--- WHAT YOU NEED TO DO ---
Examine the entries below, count the lines holding the string "Take", and respond with the number only.

(Collection entries)
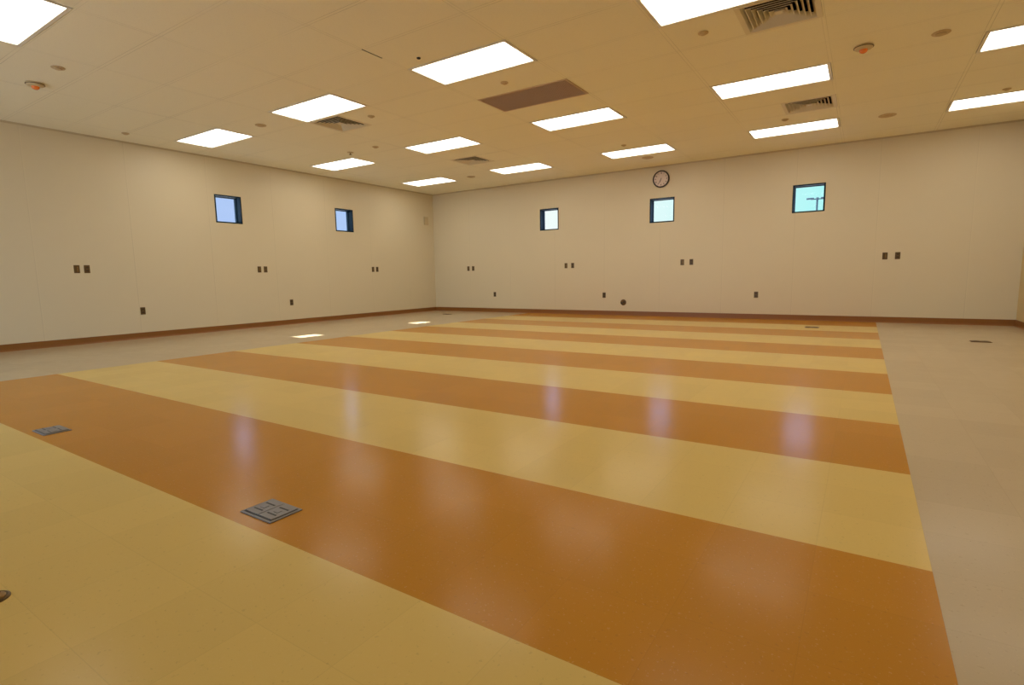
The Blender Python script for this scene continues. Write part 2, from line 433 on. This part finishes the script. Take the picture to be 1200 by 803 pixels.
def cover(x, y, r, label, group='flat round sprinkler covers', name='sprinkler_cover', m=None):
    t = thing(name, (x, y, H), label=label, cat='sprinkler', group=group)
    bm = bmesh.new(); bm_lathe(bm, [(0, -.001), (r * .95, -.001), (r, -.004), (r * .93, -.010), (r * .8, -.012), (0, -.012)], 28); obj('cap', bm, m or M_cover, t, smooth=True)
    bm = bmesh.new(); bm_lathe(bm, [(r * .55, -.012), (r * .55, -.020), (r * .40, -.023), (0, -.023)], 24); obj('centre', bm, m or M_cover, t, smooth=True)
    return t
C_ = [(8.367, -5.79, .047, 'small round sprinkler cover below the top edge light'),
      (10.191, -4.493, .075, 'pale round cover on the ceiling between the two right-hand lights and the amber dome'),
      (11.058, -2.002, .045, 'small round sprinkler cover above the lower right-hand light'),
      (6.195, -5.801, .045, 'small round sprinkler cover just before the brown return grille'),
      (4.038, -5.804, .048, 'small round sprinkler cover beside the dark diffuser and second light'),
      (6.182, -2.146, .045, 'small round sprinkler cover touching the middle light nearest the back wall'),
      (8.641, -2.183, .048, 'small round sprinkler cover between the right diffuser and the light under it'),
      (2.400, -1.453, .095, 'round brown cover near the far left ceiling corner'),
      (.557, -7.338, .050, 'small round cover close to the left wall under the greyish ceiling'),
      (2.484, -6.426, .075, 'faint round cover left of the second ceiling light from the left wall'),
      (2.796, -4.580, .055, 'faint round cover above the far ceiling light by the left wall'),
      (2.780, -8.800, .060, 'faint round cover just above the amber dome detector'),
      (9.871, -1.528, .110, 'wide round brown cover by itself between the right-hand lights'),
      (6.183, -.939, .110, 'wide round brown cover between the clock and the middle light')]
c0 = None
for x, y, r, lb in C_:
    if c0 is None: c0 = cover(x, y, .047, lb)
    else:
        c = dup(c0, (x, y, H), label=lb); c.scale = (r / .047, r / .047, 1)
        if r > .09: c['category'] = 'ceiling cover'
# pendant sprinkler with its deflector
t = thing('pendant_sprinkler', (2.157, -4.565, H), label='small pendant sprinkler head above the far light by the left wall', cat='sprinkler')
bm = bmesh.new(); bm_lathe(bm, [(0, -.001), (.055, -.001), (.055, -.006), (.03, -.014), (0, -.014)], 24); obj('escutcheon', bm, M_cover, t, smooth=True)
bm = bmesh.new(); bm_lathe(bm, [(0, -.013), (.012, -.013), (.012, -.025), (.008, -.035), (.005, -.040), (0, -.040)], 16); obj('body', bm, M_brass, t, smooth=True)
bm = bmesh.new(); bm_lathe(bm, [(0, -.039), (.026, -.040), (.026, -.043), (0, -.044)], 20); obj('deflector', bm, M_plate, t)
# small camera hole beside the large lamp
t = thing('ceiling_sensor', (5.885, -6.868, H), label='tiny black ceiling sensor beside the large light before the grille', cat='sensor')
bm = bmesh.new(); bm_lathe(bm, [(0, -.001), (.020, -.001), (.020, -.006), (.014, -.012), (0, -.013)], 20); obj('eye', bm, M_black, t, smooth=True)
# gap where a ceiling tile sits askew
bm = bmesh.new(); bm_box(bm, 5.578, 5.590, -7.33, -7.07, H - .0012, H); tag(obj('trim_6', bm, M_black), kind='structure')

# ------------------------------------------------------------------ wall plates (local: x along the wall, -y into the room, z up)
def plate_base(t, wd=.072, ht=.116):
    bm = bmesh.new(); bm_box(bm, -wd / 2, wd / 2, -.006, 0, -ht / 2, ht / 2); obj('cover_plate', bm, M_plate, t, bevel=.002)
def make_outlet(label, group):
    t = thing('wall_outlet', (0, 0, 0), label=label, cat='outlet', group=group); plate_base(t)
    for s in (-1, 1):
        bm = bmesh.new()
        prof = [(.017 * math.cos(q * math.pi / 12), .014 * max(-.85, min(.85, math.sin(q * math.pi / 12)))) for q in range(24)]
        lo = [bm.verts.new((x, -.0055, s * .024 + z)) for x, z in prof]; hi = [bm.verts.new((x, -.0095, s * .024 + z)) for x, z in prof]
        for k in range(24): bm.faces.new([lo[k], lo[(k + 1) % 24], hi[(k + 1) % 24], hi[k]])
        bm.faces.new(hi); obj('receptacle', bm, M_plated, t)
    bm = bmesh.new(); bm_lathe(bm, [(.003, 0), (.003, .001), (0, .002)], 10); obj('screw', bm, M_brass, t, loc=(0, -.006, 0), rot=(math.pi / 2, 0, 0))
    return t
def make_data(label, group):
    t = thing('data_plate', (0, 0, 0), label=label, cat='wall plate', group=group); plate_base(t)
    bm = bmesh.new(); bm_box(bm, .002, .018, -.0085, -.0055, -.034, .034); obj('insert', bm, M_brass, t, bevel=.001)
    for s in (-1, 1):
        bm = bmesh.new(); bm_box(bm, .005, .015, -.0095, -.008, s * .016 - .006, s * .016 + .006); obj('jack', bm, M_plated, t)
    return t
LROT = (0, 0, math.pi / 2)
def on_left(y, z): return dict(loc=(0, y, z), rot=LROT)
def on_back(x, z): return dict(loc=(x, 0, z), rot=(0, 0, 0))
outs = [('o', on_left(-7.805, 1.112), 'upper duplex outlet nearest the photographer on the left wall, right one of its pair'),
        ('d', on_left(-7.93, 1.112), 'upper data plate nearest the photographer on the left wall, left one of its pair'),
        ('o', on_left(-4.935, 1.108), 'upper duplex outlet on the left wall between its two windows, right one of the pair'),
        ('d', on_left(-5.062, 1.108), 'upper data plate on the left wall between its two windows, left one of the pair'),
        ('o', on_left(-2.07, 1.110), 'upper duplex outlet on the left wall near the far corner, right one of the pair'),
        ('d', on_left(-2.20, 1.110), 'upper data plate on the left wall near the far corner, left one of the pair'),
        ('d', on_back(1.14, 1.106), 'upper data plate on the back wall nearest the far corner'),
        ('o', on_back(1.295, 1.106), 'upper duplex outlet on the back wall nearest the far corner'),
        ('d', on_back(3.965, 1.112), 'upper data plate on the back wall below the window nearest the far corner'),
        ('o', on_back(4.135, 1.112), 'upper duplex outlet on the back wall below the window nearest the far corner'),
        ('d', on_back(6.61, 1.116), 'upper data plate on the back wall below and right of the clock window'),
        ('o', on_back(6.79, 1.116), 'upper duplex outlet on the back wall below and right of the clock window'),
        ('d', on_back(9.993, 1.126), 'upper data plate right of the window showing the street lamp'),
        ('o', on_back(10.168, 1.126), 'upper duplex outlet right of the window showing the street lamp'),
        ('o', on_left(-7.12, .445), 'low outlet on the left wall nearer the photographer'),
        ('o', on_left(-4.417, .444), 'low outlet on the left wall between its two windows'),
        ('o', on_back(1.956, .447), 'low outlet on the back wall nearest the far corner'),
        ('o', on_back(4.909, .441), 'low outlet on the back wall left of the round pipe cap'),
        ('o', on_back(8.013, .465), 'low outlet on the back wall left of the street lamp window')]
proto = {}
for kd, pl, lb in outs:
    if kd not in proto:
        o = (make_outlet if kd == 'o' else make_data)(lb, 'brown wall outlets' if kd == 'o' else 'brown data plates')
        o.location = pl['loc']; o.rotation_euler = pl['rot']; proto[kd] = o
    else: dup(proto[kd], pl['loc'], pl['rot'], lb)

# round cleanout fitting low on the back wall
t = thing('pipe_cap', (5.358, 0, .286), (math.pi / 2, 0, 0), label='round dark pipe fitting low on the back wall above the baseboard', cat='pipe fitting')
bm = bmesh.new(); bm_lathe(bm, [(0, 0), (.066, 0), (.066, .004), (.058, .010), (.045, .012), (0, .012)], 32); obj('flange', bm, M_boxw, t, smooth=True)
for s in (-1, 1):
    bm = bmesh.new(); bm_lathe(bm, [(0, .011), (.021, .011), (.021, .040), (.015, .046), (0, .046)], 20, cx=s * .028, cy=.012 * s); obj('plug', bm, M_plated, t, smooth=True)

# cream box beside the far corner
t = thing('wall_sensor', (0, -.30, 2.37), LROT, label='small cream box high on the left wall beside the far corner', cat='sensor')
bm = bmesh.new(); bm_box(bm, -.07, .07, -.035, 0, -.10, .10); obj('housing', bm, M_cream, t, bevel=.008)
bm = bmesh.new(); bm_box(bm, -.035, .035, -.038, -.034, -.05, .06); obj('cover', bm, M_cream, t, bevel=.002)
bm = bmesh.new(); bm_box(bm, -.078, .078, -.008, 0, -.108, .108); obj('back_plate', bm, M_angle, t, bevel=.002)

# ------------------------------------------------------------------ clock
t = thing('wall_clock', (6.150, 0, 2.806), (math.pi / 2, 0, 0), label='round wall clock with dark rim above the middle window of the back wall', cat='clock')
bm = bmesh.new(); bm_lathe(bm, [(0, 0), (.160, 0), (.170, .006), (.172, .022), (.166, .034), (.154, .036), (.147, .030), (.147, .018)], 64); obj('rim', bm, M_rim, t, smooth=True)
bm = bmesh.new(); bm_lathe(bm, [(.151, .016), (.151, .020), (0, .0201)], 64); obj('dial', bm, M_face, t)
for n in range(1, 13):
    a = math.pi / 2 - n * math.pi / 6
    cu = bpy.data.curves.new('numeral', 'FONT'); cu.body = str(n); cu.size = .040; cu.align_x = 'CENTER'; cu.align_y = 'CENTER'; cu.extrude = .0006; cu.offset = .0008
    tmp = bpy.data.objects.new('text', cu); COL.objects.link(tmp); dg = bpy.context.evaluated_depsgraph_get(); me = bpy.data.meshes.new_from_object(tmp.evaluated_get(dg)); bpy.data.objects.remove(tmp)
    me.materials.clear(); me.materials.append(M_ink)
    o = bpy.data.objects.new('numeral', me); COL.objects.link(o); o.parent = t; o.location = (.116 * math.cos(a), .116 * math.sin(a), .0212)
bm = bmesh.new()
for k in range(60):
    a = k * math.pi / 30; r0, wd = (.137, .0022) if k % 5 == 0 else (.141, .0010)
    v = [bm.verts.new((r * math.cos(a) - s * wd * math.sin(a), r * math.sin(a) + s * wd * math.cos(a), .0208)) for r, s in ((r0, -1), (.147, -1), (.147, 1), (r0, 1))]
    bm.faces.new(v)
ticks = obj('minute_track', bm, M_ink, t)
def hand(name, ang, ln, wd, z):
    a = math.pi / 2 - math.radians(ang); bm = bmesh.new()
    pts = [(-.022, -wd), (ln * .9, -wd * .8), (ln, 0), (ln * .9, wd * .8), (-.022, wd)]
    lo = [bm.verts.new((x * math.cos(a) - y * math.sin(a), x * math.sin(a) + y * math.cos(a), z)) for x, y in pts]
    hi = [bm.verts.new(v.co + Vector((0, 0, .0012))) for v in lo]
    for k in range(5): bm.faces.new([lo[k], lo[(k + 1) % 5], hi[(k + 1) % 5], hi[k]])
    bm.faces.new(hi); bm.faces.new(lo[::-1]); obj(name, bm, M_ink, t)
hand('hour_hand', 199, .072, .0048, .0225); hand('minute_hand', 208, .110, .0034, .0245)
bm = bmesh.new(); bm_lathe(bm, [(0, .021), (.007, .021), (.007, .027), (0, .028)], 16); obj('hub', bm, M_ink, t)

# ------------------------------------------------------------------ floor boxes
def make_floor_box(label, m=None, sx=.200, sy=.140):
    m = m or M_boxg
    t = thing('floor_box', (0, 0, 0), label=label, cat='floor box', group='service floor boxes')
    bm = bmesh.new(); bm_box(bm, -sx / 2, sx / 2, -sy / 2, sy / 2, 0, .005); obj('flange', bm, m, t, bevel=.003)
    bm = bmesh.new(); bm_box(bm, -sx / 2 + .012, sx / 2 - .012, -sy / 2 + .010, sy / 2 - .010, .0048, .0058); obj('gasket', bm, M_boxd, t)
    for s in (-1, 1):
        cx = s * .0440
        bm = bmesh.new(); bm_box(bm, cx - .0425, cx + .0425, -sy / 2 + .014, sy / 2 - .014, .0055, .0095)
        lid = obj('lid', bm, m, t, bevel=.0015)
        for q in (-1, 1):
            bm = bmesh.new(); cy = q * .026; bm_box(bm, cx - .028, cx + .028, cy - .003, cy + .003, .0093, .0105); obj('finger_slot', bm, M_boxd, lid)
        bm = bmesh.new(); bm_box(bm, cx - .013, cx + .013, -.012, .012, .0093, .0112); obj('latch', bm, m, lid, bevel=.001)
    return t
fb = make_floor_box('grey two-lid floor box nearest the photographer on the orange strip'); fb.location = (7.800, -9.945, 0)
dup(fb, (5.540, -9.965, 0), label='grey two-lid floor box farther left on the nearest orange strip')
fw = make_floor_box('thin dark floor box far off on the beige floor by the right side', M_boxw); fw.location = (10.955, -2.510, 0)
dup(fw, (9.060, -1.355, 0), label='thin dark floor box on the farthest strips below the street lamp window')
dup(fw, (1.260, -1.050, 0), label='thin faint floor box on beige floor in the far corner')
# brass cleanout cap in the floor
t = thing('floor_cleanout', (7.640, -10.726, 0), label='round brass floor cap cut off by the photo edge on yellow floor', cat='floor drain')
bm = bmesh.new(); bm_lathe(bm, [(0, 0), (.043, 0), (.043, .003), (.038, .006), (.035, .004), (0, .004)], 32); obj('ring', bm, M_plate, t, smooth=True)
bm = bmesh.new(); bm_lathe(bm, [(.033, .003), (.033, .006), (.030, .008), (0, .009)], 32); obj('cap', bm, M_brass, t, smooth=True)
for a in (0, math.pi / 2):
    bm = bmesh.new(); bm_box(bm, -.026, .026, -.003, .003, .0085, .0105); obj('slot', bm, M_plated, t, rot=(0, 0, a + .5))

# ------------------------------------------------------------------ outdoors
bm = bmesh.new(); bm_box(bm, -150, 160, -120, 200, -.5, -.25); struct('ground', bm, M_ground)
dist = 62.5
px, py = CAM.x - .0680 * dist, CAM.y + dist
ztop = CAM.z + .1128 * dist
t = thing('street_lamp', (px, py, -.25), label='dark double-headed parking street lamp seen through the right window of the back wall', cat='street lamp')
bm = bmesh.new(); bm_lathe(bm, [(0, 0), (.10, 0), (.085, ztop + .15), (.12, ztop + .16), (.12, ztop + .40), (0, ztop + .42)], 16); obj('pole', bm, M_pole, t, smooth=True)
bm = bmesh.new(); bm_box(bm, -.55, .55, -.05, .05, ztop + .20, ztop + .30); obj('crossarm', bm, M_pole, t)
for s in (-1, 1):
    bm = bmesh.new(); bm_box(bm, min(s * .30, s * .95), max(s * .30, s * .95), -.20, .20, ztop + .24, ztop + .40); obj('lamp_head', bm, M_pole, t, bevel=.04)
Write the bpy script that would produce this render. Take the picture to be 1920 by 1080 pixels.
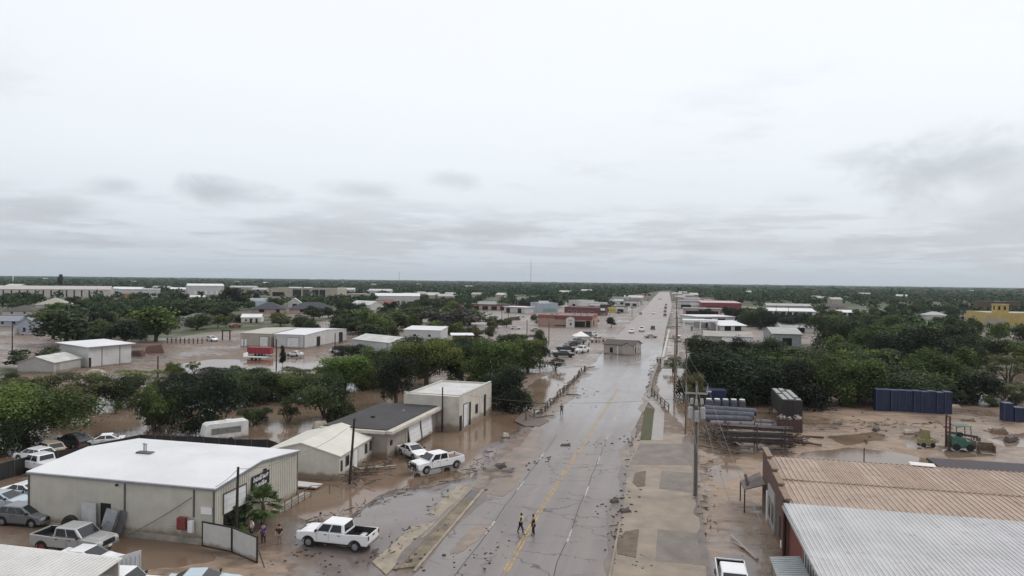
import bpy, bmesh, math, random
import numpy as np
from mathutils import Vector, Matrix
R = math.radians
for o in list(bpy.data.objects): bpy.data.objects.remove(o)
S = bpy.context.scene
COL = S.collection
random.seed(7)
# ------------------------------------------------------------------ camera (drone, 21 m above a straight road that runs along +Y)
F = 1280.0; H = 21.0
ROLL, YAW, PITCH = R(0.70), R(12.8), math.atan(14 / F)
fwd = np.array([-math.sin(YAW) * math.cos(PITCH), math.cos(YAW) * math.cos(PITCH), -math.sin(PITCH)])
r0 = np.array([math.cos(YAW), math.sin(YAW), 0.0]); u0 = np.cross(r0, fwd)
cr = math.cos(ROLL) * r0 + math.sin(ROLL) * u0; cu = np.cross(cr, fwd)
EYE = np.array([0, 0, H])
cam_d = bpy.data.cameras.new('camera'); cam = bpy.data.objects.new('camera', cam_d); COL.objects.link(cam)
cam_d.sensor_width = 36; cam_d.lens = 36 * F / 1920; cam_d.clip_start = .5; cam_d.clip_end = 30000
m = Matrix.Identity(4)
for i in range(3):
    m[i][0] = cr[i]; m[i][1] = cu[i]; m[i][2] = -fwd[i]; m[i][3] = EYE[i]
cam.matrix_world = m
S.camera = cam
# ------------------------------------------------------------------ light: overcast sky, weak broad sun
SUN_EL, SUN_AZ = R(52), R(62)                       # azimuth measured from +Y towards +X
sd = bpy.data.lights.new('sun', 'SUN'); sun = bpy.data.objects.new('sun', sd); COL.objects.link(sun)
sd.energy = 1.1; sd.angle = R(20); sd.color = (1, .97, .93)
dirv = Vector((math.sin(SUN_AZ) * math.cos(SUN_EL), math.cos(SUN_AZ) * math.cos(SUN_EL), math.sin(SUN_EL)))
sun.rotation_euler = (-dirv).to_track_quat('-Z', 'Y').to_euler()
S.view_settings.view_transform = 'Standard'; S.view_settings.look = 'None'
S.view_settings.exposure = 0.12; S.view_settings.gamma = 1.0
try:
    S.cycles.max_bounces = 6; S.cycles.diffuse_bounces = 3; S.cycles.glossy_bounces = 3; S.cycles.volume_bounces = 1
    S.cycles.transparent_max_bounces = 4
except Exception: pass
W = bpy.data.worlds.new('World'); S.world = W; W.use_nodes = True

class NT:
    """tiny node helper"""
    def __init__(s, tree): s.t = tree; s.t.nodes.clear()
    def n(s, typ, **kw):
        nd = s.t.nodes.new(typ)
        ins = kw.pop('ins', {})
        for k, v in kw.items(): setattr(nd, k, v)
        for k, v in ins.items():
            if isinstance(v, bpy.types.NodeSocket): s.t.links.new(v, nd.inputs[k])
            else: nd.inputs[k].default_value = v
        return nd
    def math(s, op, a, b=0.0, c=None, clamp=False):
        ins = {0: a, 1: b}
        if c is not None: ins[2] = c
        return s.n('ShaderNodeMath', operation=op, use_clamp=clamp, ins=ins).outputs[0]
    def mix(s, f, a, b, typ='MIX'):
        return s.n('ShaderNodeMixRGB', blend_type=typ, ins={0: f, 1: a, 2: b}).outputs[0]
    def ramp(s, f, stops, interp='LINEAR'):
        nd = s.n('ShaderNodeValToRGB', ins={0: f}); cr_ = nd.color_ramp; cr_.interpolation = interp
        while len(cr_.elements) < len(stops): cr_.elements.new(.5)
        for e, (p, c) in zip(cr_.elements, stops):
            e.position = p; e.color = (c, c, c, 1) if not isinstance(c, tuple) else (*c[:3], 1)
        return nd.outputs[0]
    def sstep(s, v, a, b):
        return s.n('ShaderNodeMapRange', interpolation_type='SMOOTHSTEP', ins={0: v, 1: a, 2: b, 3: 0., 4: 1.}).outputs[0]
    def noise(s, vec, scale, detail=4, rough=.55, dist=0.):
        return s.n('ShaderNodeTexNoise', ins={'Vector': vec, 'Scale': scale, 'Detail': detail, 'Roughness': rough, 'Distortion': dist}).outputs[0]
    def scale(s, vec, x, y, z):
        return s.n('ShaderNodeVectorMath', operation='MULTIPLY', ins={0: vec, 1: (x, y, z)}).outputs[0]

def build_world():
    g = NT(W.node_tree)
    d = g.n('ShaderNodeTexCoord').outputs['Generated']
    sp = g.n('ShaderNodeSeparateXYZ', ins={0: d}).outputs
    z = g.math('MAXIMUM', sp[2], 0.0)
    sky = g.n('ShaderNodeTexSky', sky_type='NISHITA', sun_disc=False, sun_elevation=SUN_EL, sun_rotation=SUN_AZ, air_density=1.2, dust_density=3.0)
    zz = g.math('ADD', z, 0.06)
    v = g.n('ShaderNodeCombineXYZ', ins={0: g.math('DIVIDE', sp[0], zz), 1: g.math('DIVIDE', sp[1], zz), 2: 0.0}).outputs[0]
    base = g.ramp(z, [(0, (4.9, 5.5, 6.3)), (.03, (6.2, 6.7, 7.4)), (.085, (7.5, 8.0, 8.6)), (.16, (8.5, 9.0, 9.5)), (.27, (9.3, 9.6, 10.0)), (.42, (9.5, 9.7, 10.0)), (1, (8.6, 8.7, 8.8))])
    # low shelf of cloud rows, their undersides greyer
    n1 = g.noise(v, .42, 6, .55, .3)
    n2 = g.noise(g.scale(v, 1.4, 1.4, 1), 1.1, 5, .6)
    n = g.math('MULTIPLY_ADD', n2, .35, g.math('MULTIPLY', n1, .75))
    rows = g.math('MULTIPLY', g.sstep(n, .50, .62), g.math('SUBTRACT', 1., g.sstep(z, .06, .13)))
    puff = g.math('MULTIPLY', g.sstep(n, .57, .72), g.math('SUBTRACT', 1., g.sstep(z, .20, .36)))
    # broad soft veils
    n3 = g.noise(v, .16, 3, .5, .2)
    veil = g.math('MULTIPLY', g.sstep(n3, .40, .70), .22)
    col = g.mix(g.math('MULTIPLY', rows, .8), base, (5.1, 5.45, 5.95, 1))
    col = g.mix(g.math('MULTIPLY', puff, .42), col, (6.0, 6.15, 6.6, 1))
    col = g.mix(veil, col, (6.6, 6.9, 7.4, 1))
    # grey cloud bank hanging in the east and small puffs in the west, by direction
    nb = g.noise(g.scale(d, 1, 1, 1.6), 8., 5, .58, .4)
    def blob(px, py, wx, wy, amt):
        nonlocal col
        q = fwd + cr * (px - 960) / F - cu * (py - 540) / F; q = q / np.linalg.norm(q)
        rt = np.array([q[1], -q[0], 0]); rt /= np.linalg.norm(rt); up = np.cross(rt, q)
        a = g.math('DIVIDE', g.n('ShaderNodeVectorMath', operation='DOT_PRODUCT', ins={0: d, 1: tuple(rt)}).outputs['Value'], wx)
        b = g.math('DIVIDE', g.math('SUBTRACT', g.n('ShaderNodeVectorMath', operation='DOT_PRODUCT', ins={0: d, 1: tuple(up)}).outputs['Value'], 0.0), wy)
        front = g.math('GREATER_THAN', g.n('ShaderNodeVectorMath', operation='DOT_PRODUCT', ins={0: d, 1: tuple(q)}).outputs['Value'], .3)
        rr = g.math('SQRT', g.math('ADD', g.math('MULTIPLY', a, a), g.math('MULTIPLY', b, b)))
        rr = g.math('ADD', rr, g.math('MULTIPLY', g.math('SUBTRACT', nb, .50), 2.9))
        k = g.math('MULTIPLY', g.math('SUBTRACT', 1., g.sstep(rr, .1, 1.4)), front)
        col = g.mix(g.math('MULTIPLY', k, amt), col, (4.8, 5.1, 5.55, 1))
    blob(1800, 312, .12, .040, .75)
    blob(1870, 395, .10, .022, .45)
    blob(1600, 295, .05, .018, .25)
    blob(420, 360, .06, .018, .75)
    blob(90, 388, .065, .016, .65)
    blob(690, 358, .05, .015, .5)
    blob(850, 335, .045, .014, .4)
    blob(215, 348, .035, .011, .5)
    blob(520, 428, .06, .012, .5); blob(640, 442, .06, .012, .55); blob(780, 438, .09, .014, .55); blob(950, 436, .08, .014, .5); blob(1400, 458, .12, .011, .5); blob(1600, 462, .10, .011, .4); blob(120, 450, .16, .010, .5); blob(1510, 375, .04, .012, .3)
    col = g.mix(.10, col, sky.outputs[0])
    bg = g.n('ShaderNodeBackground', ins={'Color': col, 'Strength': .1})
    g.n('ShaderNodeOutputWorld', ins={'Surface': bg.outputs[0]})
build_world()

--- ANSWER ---
2